The founder of Telegram, the controversial encrypted messaging service, vowed to shut down “terrorist-related” public channels after Indonesian authorities blocked access to the platform for spreading “radical and terrorist propaganda”.

On Friday the Indonesia government blocked access to Telegram, citing security concerns. Communications Minister Rudiantara told Reuters Telegram had not processed government requests to take down “radical” content quickly enough.

In a message on the site Telegram founder Pavel Durov (pictured) claimed there had been a “miscommunication” with Indonesian authorities, as he was not aware of a request by the government to take down certain channels, Reuters reported.

“Telegram is heavily encrypted and privacy-oriented, but we’re no friends of terrorists,” Durov said on his channel, adding the company took steps to block certain channels reported by the Indonesian government to carry terrorism-related content.

Indonesian President Joko Widodo said other social media platforms would not be affected by the ban.

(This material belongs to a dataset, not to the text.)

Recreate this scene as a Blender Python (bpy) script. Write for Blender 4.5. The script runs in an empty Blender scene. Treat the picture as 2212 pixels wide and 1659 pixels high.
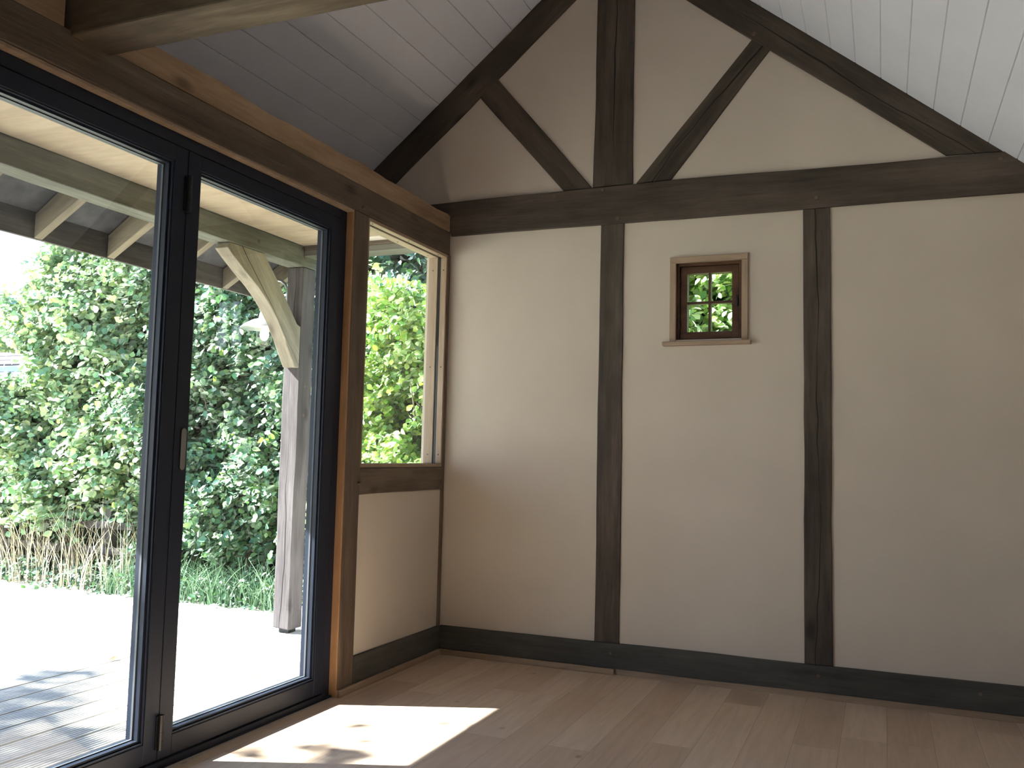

Telegram has often been mired in controversy, chief among which are reports its high security means it is used by terrorists.

Many messaging apps, including Telegram and WhatsApp, offer end-to-end encryption, which means not even the companies running the platform can see the messages.

Security officials in several countries have complained these apps provide a safe space for militants to communicate with each other, with Australia and the UK urging technology companies to do more to help security agencies thwart threats, Reuters reported.

In late June Russia’s Federal Security Service (FSB) said Telegram was used by terrorists to plan attacks in the country. The claim came days after Russian regulator Roskomnadzor threatened to block Telegram if the secure messaging app maker did not provide information about the company which controls it.